Good morning. Follow through buying is being in the soybean market to start mid-week trade, while the feed grain markets are quietly mixed around unchanged. Momentum seems to be shifting a bit for the bean market from a chart standpoint, with both old and new crop futures having made new highs again for the week already this morning and both markets also trading above the downtrend line from the June high for really the first time. The question, with new crop demand remaining abysmally bad, now becomes how far can a rally go just before harvest gets started; we see resistance in the 10.60-10.70 ballpark on November beans and assume some sort of demand news will be needed to be push prices much further than that. Corn futures to start Wednesday morning are trading 1-2 cents higher, soybean futures are trading 10-12 cents higher, and the Chicago wheat market is trading around a penny higher. Products are higher, soybean meal is up around $1/ton and soybean oil is up 60 points. Outside markets are mixed, crude oil futures are down 30-40 cents/bbl, the Dow Jones index is up 130 points, and the US$ index is down around 40 points; the S&P500 is up 10 points and the NASDAQ is up 60 points.
Today's Reports: EIA Weekly Ethanol Production/Energy Stocks
- CME Group deliveries for Wednesday include 118 contracts of soybean meal and 3 contracts of soybean oil.
- This morning's weekly ethanol production report for the week ending August 8th is expected to show average daily production in the week between 1.071-1.076 mil bbls, while stocks are seen between 23.20-23.656 mil bbls.
- Production adjustments were the main story in yesterday's WASDE update, with corn production being adjusted higher by more than a billion bushels from last month and soybean production being adjusted lower by nearly 50 mil bu. At the state level, USDA currently sees 8 states as setting new all-time record corn yields and sees 10 states either setting or tying their all-time record soybean yields. To view our updated supply/demand tables, please click here.
- Cash sources told Reuters on Tuesday that Chinese buyers had finished their soybean purchases for September and were about half covered for October, with around 4 million tons left to buy. Last year during the same two month period, Chinese buyers purchased upwards of 7 MMTs from the US, while this year those purchases stand at zero.

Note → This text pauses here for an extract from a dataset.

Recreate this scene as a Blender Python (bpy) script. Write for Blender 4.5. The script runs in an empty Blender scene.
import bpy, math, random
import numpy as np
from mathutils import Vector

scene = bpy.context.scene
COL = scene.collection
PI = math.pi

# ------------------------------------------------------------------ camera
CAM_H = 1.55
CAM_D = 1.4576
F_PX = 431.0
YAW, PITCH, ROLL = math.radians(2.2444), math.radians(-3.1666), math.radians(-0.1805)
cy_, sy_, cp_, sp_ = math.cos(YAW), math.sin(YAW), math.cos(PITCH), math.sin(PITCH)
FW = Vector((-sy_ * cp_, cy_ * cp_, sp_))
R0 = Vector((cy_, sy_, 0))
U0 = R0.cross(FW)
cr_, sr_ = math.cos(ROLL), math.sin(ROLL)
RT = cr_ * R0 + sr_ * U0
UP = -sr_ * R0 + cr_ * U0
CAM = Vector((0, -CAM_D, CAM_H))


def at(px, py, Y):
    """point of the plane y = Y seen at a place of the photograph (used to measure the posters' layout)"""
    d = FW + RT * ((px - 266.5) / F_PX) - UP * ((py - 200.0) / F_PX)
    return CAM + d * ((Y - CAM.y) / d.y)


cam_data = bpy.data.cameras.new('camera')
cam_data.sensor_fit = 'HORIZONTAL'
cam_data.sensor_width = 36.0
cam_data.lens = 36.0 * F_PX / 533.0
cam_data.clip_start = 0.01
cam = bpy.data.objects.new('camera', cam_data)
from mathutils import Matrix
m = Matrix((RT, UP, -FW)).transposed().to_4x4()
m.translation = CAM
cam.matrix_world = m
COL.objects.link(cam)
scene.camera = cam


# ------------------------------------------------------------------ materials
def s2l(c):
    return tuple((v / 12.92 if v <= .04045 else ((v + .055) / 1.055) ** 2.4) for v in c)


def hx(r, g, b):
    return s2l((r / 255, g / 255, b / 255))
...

China typically takes the bulk of their US bean purchases between September and January, before new supplies from South America are available.
- Private Black Sea ag consultancy SovEcon again raised their forecast of Russia's 2025/26 wheat production, taking it from 83.6 MMTs in July to now 85.2 MMTs this month. The group cited new planted area data that showed wheat area at 26.9 million acres compared to the 26.6 mil the group was using previously.
- Export data from the European Commission released yesterday showed EU wheat exports in the current marketing year at roughly 1.43 MMTs as of August 10th, compared to 3.28 MMTs over a similar period last year. Data also showed EU corn imports at just 986k tons in the season, which is down nearly 70% from last year. Of note, this dataset continues to be incomplete due to ongoing technical issues.
- The CME's FedWatch tool this morning is showing a better than 96% chance that the Fed lowers interest rates in their September policy meeting following better than expected inflation data on Tuesday. The numbers showed annual inflation at 2.7%, which was unchanged from last month and better than economists had predicted; core inflation, though, fell above expectations at 3.1%, which was the highest reading since February.
- Meanwhile, Treasury Secretary Scott Bessent mentioned that the Fed could possibly cut rates by as much as 50 basis points at their September meeting, in order to, as he put it, "make up for the delay". Bessent was also hopeful new Trump appointee Stephen Miran could be confirmed to the Fed board before the September meeting.
- Still not a lot new as far as short term weather is concerned the rest of this week, as sporadic thunderstorm activity will continue to impact the northern half of the corn Belt over the next few days and into the weekend and next week. Further out, week two maps are trending wetter in the central Plains, but still offer mostly dry conditions to the Midwest. The EU AI's outlook in the period is significantly wetter, but has been most of summer and has not been very accurate.
- Temperature forecasts are continuing to trend cooler, with the 5-10 day model outlooks from both the GFS and the EU this morning showing just a small pocket of above normal temps in the period in the southern Midwest, while the rest of the Midwest is seen average to possibly slightly below average. Then in the 10-15 day period, models are still in good agreement on well below average temps for almost all of the US east of the Rocky Mountains.